─── DATASET SECTION
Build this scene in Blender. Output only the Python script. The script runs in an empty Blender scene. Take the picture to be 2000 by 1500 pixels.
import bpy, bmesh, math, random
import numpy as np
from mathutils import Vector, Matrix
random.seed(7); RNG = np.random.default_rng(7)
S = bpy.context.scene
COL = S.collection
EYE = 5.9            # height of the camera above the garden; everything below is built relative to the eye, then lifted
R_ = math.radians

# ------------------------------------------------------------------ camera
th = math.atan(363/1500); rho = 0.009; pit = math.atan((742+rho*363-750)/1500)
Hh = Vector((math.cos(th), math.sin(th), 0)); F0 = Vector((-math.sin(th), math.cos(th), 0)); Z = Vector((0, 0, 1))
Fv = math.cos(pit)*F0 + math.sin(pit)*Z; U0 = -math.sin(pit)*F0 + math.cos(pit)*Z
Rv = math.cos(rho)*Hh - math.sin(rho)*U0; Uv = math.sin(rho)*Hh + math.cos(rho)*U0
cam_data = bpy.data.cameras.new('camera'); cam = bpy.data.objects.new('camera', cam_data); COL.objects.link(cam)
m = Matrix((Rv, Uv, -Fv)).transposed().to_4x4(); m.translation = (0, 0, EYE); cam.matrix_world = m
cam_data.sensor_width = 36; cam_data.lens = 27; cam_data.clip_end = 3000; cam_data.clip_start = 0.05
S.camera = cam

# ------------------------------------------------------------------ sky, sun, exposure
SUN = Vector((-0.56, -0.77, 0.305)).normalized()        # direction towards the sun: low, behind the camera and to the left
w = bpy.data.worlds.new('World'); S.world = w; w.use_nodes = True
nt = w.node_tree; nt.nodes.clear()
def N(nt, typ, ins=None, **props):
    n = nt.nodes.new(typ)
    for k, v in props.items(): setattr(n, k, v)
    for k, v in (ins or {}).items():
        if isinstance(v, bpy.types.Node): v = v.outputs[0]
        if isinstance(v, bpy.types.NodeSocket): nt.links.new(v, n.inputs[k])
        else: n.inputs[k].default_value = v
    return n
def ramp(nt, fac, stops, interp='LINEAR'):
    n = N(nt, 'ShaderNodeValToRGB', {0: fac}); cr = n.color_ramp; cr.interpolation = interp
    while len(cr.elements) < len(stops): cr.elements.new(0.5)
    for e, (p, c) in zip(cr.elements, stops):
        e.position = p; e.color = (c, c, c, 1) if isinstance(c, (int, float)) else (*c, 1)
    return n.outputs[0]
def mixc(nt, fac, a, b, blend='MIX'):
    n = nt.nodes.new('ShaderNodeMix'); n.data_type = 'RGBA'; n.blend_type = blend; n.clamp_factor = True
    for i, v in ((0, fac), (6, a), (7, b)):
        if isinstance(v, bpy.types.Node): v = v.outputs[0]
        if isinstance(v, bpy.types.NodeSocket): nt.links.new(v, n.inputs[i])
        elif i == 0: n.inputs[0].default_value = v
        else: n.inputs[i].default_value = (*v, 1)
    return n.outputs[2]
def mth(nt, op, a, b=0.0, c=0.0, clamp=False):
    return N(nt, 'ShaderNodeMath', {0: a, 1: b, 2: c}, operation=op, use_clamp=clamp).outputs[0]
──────
TASK DIRECTIONS:
Find the number of lines in which the word "scene" occurs, and write nothing but that number.

OUTPUT OF THE EXERCISE:
2